Professano e testimoniano con coraggio e dignità la vera fede in terra musulmana e/o di Israele: solo per questo mi sento scomparire al loro confronto. Probabilmente, se Dio stesso non interviene, verseranno anche il loro sangue per la fedeltà a nostro Signore Gesù Cristo: chi e in quanti farebbero altrettanto qui in occidente?
Che altro dovremo dire se non pregare perché il loro esempio non debba comparire nei calendari del futuro ma piuttosto incendi ora i nostri cuori e ravvivi la nostra fede, così miseramente sopita e scialba? E pregare perché Dio ci perdoni.
E di più: sono bellissimi.
Si prega pochissimo per i nostri fratelli e sorelle in Cristo perseguitati per la fede, tutti presi dalla logica parrocchiale. Eleviamo le nostre preghiere al Signore perché quest’odio spietato abbia fine.
Loro preferiscono morire che lasciare la propria terra. Chiedete ad un ragazzo italiano dove vede la propria vita.
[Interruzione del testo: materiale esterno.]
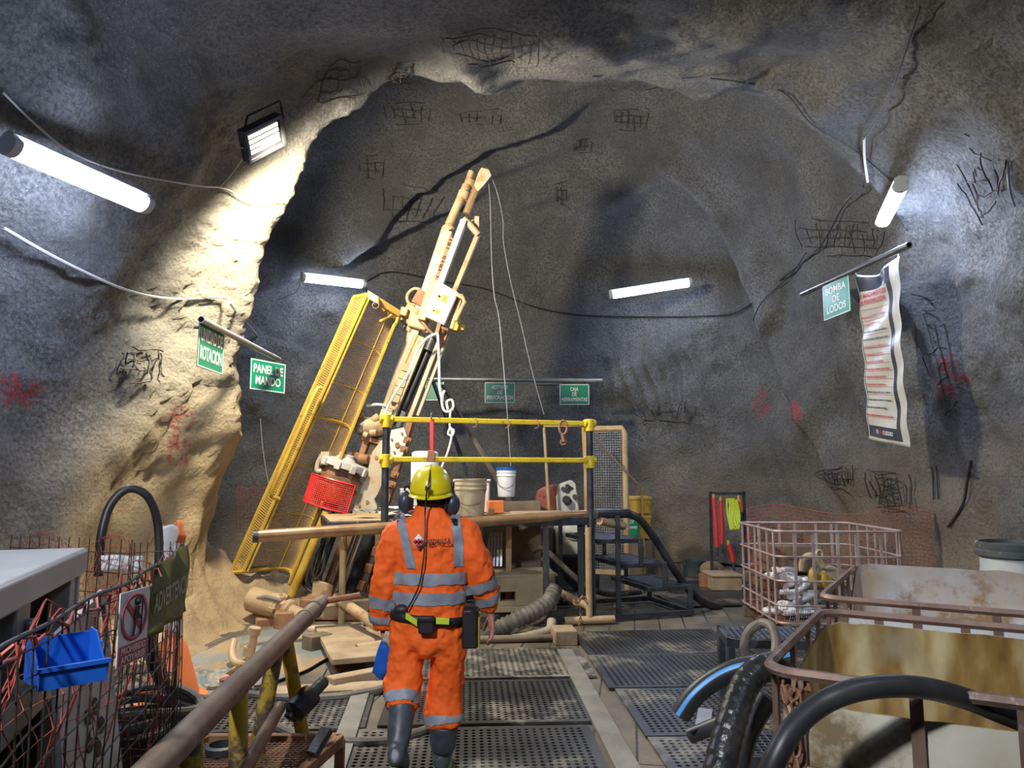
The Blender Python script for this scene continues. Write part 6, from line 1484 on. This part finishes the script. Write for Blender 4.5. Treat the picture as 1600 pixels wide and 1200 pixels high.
# near tank: O at front-left corner, a to the back, b to the right
ta = V((.517, .856, 0)); tb_ = V((.856, -.517, 0))
ibc('bulk_tank', 'nearest cut-open bulk tank, amber stained inside, rusty cage, bottom right', V((.775, 2.36, 0)), ta, tb_, 1.13, 1.2, 1.05, M['rustcage'], M['tankout'], M['stained'],
    lambda u, v: .975 + .045 * smooth01((u - .15) / .6) - .02 * (1 - v) * (1 - u), (.78, .5, .2), 16, tubeR=.013)
ibc('bulk_tank', 'second cut-open bulk tank, white plastic with brown scum, behind the nearest one', V((1.50, 3.68, 0)), ta, tb_, 1.38, 1.25, 1.05, M['rustcage'], M['tankwhite'], M['stainedwhite'],
    lambda u, v: .98 + .10 * smooth01((u - .3) / .5) - .22 * (1 - smooth01(v / .10)) * (1 - smooth01((u - .5) / .4)), (.84, .5, .2), 18, tubeR=.013)
# caged basket with rope
M['pinkcage'] = mat('faded_pink_cage', (.55, .42, .40), (.42, .30, .28), 7, .5, metal=.3, c3=(.6, .58, .56), t3=.58)
cg3 = ibc('bulk_tank_cage', 'empty pinkish tank cage used as a basket for rope and hooks', V((2.66, 7.55, 0)), V((.03, 1, 0)), V((1, -.04, 0)), 1.4, 1.28, 1.07, M['pinkcage'], None, None, None, (.82, .58, .34, .17), 24, rad=.12, tubeR=.011, zb=.17)
cg3['category'] = 'cage'; del cg3['group']
k = MB(); rn = random.Random(21)
for i in range(7):
    c = P(1240 + rn.uniform(-15, 30), 900 + i * 14, 8.0); pts = [c + V((rn.uniform(-.22, .22), rn.uniform(-.2, .2), rn.uniform(-.07, .09))) for _ in range(9)]
    for p in pts: p.z = max(.22, p.z)
    k.tube(pts, .028, 8, smooth=5)
o = k.build('white_rope', M['bucketwhite']); tag(o, 'heap of thick white rope inside the pinkish cage basket', 'rope')
k = MB(); k.prism([P(x, y, 8.0) for x, y in ((1290, 888), (1300, 884), (1338, 900), (1345, 920), (1338, 930), (1325, 918), (1292, 900))], V((0, .08, 0))); k.tube([P(1253, 892, 8), P(1254, 876, 8), P(1264, 868, 8), P(1276, 872, 8), P(1286, 886, 8)], .035, 8, smooth=4)
k.tube([P(1280 + 5 * math.sin(t * PI / 5), 868 + 8 * math.cos(t * PI / 5), 8) for t in range(10)], .018, 6, closed=True)
o = k.build('lifting_clamp', M['cream'], bevel=.006); tag(o, 'big cream lifting clamp with an eye lying in the cage basket', 'clamp')
for (x, y, lab) in ((1270, 900, 'yellow clamp part on the white rope, left one'), (1287, 905, 'yellow clamp part on the white rope, right one')):
    k = MB(); k.ball(P(x, y, 7.95), .075, 12, 9, (.7, .6, 1.2)); k.box(P(x + 6, y + 6, 7.95), (.08, .06, .12)); o = k.build('clamp_part', M['yellow'], bevel=.004); tag(o, lab, 'clamp part')
k = MB(); k.box(P(1222, 870, 8.9), (.55, .5, .30)); k.box(P(1222, 905, 8.8), (.7, .7, .12)); o = k.build('timber_crate', M['wooddark'], bevel=.01); tag(o, 'dark timber crate at the back of the cage basket', 'crate')
net(lambda u, v: V((2.9 + u * 2.0, 9.2 + .12 * math.sin(u * 7) - .5 * u, 1.22 + .05 * math.sin(u * 9) - v * 1.15 + .0)) + V((.02 * math.sin(v * 16), 0, 0)), 38, 26, 'orange safety net standing behind the pinkish cage basket', .007)
net(lambda u, v: V((2.76 - .03 * math.sin(v * 9), 7.6 + u * 1.2, .92 - v * .85 + .04 * math.sin(u * 8))), 18, 13, 'orange safety net sagging inside the left side of the cage basket', .0035)
k = MB().grid(lambda u, v: V((2.70 + .35 * u - .1 * v, 7.28 + .10 * u, .38 - v * .36)), 14, 10); o = k.build('wire_offcut', M['galv'], wire=.006); tag(o, 'small galvanised mesh offcut leaning on the foot of the cage basket', 'mesh')

# step stools
def stool(lab, c, rz, w, d, h, leg=.05, low=False):
    t = thing('step_stool', lab, 'stool', (c[0], c[1], 0)); X = V((math.cos(rz), math.sin(rz), 0)); Y = V((-X.y, X.x, 0)); c = V((c[0], c[1], 0))
    f = MB()
    for i, j in ((-1, -1), (1, -1), (1, 1), (-1, 1)): pass
    cs = [c + X * i * w / 2 + Y * j * d / 2 + V((0, 0, h - .03)) for i, j in ((-1, -1), (1, -1), (1, 1), (-1, 1))]
    for i in range(4): f.bar(cs[i] - (cs[(i + 1) % 4] - cs[i]).normalized() * .025, cs[(i + 1) % 4] + (cs[(i + 1) % 4] - cs[i]).normalized() * .025, .05, .055)
    f.build('top_frame', M['blacksteel'], t, bevel=.005)
    MB().grid(lambda u, v: c + X * (u - .5) * w + Y * (v - .5) * d + V((0, 0, h - .004)), int(w / .04), int(d / .04)).build('tread_grating', M['blacksteel'], t, wire=.014)
    for q in cs: MB().bar(q - V((0, 0, .02)), V((q.x, q.y, 0)), leg).build('leg', M['blacksteel'], t, bevel=.004)
    f = MB()
    for i in (1, 3): f.bar(cs[i] - V((0, 0, h * .55)), cs[(i + 1) % 4] - V((0, 0, h * .55)), .035)
    f.build('stretcher', M['blacksteel'], t, bevel=.003); return t
stool('taller black steel step stool in front of the pinkish cage', (1.93, 5.42), -.12, .80, .42, .52)
stool('lower black steel step stool at the bottom edge beside the nearest tank', (1.42, 4.05), -.05, .60, .34, .25)
k = MB(); k.box(P(1098, 1065, 5.1) * 1, (.10, .5, .03), rz=-.3); o = k.build('grey_plate', M['galv'], bevel=.004); o.location.z = .2; tag(o, 'small grey plate fixed at the left feet of the taller stool', 'plate')
o.location.z = .005

# pipes and hoses over the tanks
bp_ = thing('striped_pipe', 'black plastic pipe with a bright blue stripe sticking out over the mats', 'pipe', P(1060, 1115, 2.9))
bpts = catmull([P(1062, 1118, 3.0), P(1082, 1090, 3.0), P(1110, 1066, 3.0), P(1145, 1048, 2.98), P(1185, 1040, 2.95), P(1215, 1033, 2.95), P(1234, 1028, 2.95)], 8)
MB().tube(bpts, .040, 18).build('pipe', M['hose'], bp_)
M['bluestripe'] = mat('blue_stripe', (.06, .32, .72), (.05, .26, .6), 6, .4)
k = MB(); vs = []
for i, p in enumerate(bpts):
    d = (bpts[min(i + 1, len(bpts) - 1)] - bpts[max(0, i - 1)]).normalized(); toc = (CAM + V((0, 0, 1.2)) - p); toc = (toc - d * toc.dot(d)).normalized(); x = d.cross(toc)
    for j in range(5): a = (j - 2) * .10; vs.append(p + (toc * math.cos(a) + x * math.sin(a)) * .0412)
k.add(vs, [(i * 5 + j, i * 5 + j + 1, (i + 1) * 5 + j + 1, (i + 1) * 5 + j) for i in range(len(bpts) - 1) for j in range(4)]); k.build('stripe', M['bluestripe'], bp_, label='bright blue stripe')
M['tape'] = mat('black_tape', (.018, .018, .018), (.035, .034, .03), 9, .28, bump=.006, bscale=22)
tp_ = catmull([P(1236, 1068, 2.62), P(1215, 1047, 2.60), P(1190, 1045, 2.58), P(1168, 1065, 2.55), P(1152, 1100, 2.5), P(1138, 1145, 2.45), P(1125, 1200, 2.4), P(1115, 1260, 2.35)], 14)
k = MB(); k.tube(tp_, 1, 18, rf=lambda t: .041 + .008 * t + .0035 * ((t * 17) % 1.0)); o = k.build('taped_hose', M['tape']); tag(o, 'thick hose wrapped in black tape bending down beside the nearest tank', 'hose')
rodthing(P(1078, 1150, 3.1), P(1165, 1115, 3.0), .030, 'hose', 'plastic_pipe', 'short plain black pipe end under the striped pipe')
cable([P(1200, 1090, 2.8), P(1175, 1130, 2.8), P(1160, 1170, 2.8), P(1150, 1230, 2.8)], 'plain black hose behind the taped hose', .04, 'hose', name='hose', n=12)
cable([P(1180, 1260, 1.95), P(1212, 1185, 1.95), P(1238, 1140, 1.97), P(1278, 1103, 2.0), P(1330, 1080, 2.0), P(1390, 1072, 2.02), P(1450, 1076, 2.05), P(1510, 1092, 2.1), P(1560, 1112, 2.1), P(1620, 1136, 2.1)], 'big smooth black hose arching over the nearest tank', .029, 'hose', name='hose', n=18, sm=10)
cable([P(1170, 1040, 4.9), P(1163, 1010, 4.9), P(1172, 985, 4.9), P(1190, 974, 4.9), P(1206, 980, 4.8), P(1213, 1005, 4.7), P(1209, 1035, 4.6)], 'thin dusty hose looping over the taller stool', .030, 'dustyhose', name='hose', n=10)
k = MB()
top_ = [P(x, y, 2.33) for x, y in ((1222, 1070), (1232, 1062), (1245, 1072), (1256, 1066), (1262, 1078))]
chain(k, [P(1222, 1066, 2.3), P(1226, 1085, 2.27), P(1233, 1108, 2.27), P(1236, 1135, 2.28), P(1234, 1170, 2.28), P(1236, 1215, 2.28)], .034, .0052)
chain(k, [P(1220, 1076, 2.33), P(1232, 1062, 2.36), P(1245, 1060, 2.33), P(1240, 1085, 2.26), P(1250, 1090, 2.26), P(1258, 1064, 2.33), P(1264, 1080, 2.28)], .034, .0052)
chain(k, [P(1245, 1072, 2.26), P(1248, 1095, 2.26), P(1243, 1120, 2.26), P(1243, 1160, 2.26), P(1245, 1215, 2.26)], .034, .0052)
o = k.build('chain', M['rust']); tag(o, 'rusty chain wound over the rail of the nearest tank cage', 'chain')

# drum on the right
dr = thing('steel_drum', 'pale blue and white drum with a dark worn lid against the right wall', 'drum', (P(1592, 900, 6.2).x, 6.2, 0)); dxx = P(1592, 870, 6.2).x
M['drumblue'] = mat('pale_blue_drum', (.46, .54, .58), (.55, .60, .60), 3, .45, c3=(.62, .62, .58), t3=.56)
M['drumlid'] = mat('drum_lid', (.05, .065, .075), (.09, .10, .11), 4, .5, c3=(.5, .5, .44), t3=.62, s3=6)
MB().lathe([(.28, 0), (.29, .02), (.29, .35), (.30, .36), (.30, .38), (.29, .39), (.29, .70), (.30, .71), (.30, .73), (.285, .80), (.275, .99)], (dxx, 6.2, 0), (0, 0, 1), 36).build('body', M['drumblue'], dr)
MB().lathe([(.30, .97), (.315, .98), (.315, 1.02), (.30, 1.03), (.305, 1.05), (.305, 1.085), (.28, 1.09), (.27, 1.06), (.0, 1.055)], (dxx, 6.2, 0), (0, 0, 1), 36, cap=False).build('lid', M['drumlid'], dr)
# tools hanging at the back wall
tk = [(1115, 778, 1120, 855, 'red', 'long red handled cutter hanging by the back wall, leftmost'), (1126, 782, 1128, 850, 'redprint', 'dark red handled tool hanging by the back wall, second from left'), (1138, 850, 1146, 878, 'red', 'red tool hanging lowest by the back wall'), (1154, 780, 1158, 800, 'orangeplastic', 'short orange handled tool hanging by the back wall, rightmost')]
for (x0, y0, x1, y1, m, lab) in tk:
    t = thing('hand_tool', lab, 'tool', P(x1, y1, 11.2), 'tools hanging by the back wall'); MB().tube([P(x0, y0, 11.2), P((x0 + x1) / 2 + 1, (y0 + y1) / 2, 11.2), P(x1, y1, 11.2)], [.03, .035, .03], 8).build('grip', M[m], t)
    MB().tube([P(x0, y0 - 6, 11.2), P(x0, y0 + 3, 11.2)], .022, 8).build('collar', M['yellow'], t); MB().tube([P(x1, y1 - 2, 11.2), P(x1 + 1, y1 + 14, 11.2)], .022, 8).build('jaw', M['blacksteel'], t)
k = MB()
for i in range(7):
    c = P(1142 + (i - 3) * 1.8, 800, 11.1); k.tube([c + V((0, 0, .2)), c + V((.05 * math.sin(i), .0, .0)), c + V((.03 * math.cos(i), -.05, -.25)), c + V((.08, 0, -.05)), c + V((.04, 0, .18))], .014, 6, smooth=4)
o = k.build('yellow_straps', M['stickeryellow']); tag(o, 'bundle of yellow safety straps hanging among the red tools', 'straps')
k = MB(); k.bar(V((P(1110, 775, 11.3).x, 11.35, 0)), P(1110, 768, 11.35), .04); k.bar(V((P(1162, 775, 11.3).x, 11.35, 0)), P(1162, 768, 11.35), .04); k.bar(P(1108, 771, 11.35), P(1164, 771, 11.35), .04, .04); o = k.build('tool_rack', M['blacksteel']); tag(o, 'thin dark frame carrying the hanging tools by the back wall', 'rack')
def simp(mb, name, m, lab, cat, bevel=0): o = mb.build(name, M[m], bevel=bevel); tag(o, lab, cat); return o
c = P(1083, 880, 12.2); simp(MB().lathe([(.15, 0), (.16, .01), (.16, .24), (.165, .25), (.15, .25), (.14, .02)], (c.x, 12.2, .0), (0, 0, 1), 24, cap=False), 'steel_pot', 'drumlid', 'dark open steel pot on the floor by the back wall', 'pot')
c = P(1112, 880, 12.0); simp(MB().ball((c.x, 12.0, .13), .2, 12, 8, (1, .8, .7)), 'sack', 'sand', 'small tan sack between the pot and the hanging tools', 'sack')
c = P(1102, 890, 11.0); simp(MB().cyl((c.x, 11.0, 0), (c.x, 11.0, .20), .10, n=20), 'rusty_can', 'rust', 'rusty can standing left of the low timber box', 'can')
c = P(1128, 892, 10.9); simp(MB().box((c.x, 10.9, .10), (.42, .5, .20)).box((c.x, 10.9, .215), (.46, .54, .03)), 'timber_box', 'wood', 'low timber box under the hanging tools', 'box', .008)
Prima risposta:via dall’ Italia.
Cari miei, la potenza degli affetti supera ogni ragionamento e persino l’istinto della sopravvivenza. – Il cuore dell’uomo è un abisso- recita giustamente , a parer mio, il Salmo 64,7 , nel ben, nel male, nell’incredibile.
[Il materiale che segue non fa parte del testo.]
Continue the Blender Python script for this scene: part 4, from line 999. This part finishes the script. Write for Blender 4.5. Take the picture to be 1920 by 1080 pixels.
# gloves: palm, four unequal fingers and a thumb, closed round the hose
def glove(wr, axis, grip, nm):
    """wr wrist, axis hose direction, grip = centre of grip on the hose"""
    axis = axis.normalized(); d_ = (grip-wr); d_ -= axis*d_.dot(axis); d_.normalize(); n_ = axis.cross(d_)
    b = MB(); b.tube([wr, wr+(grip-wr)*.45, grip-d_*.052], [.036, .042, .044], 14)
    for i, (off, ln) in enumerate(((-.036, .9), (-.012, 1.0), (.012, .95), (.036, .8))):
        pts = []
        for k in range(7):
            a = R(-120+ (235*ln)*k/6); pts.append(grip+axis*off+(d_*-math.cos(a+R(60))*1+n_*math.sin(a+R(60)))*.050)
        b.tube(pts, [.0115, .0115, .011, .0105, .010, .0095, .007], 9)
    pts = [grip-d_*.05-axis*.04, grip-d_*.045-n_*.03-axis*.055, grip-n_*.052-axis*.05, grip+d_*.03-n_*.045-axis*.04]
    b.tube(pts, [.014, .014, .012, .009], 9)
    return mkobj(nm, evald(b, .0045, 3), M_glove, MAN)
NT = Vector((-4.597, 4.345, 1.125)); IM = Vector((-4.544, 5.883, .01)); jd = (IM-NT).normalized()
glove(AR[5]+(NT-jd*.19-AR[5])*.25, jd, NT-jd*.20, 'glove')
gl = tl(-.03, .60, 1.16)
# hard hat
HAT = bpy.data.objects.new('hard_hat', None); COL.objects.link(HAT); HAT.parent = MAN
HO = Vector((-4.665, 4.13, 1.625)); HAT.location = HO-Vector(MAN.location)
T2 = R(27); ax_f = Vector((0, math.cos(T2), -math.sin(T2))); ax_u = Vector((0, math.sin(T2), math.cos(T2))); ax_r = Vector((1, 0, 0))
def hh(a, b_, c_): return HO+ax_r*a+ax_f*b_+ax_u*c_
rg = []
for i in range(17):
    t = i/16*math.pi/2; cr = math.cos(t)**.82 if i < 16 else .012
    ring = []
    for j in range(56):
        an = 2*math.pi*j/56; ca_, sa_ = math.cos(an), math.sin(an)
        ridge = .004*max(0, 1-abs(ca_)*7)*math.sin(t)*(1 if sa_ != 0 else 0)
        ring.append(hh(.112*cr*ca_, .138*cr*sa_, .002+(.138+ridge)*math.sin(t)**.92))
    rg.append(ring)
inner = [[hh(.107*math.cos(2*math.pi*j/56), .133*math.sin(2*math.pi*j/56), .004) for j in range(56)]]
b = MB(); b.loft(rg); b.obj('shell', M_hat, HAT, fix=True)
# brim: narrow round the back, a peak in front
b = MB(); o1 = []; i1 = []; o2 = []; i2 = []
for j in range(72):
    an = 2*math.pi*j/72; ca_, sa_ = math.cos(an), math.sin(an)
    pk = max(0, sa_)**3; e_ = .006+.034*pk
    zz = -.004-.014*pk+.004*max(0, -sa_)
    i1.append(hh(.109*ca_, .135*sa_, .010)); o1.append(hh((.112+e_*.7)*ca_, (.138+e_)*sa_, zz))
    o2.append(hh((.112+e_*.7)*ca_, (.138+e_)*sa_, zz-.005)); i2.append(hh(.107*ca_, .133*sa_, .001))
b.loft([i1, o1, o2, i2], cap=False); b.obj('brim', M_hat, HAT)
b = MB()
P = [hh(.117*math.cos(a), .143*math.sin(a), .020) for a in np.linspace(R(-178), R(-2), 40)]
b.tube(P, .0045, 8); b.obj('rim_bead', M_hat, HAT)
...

Che Dio gli benedica e gli premi per il loro coraggio.
PS Le cancellerie occidentali utilizzano spesso la formula “due popoli, due Stati”. In quale contenitore verrebbe inclusa la piccola minoranza cristiana? Credo che questo semplice interrogativo dovrebbe spingerci ad andare oltre certe narrazioni.
Buona sera. La preghiera è senz’altro la prima cosa, ma anche come è possibile far pervenire un qualche aiuto materiale a queste persone assediate in parrocchia? Attraverso e tramite chi? Da quello che ho evinto Padre Gabriel in questo momento non vive fisicamente in zona. Se avete qualche informazione in merito da poter condividere vi sarò grato. FM
Credo che Aiuto alla Chiesa che Soffre possa consigliarla.
Il consiglio di Tosatti è utile. Tenga conto, però, che i coloni boicottano l’ingresso degli aiuti umanitari.
Sottoscrivo quanto detto dal Dr. Tosatti. Io sono una loro sostenitrice e posso dire che mandano sempre il resoconto di quello che fanno.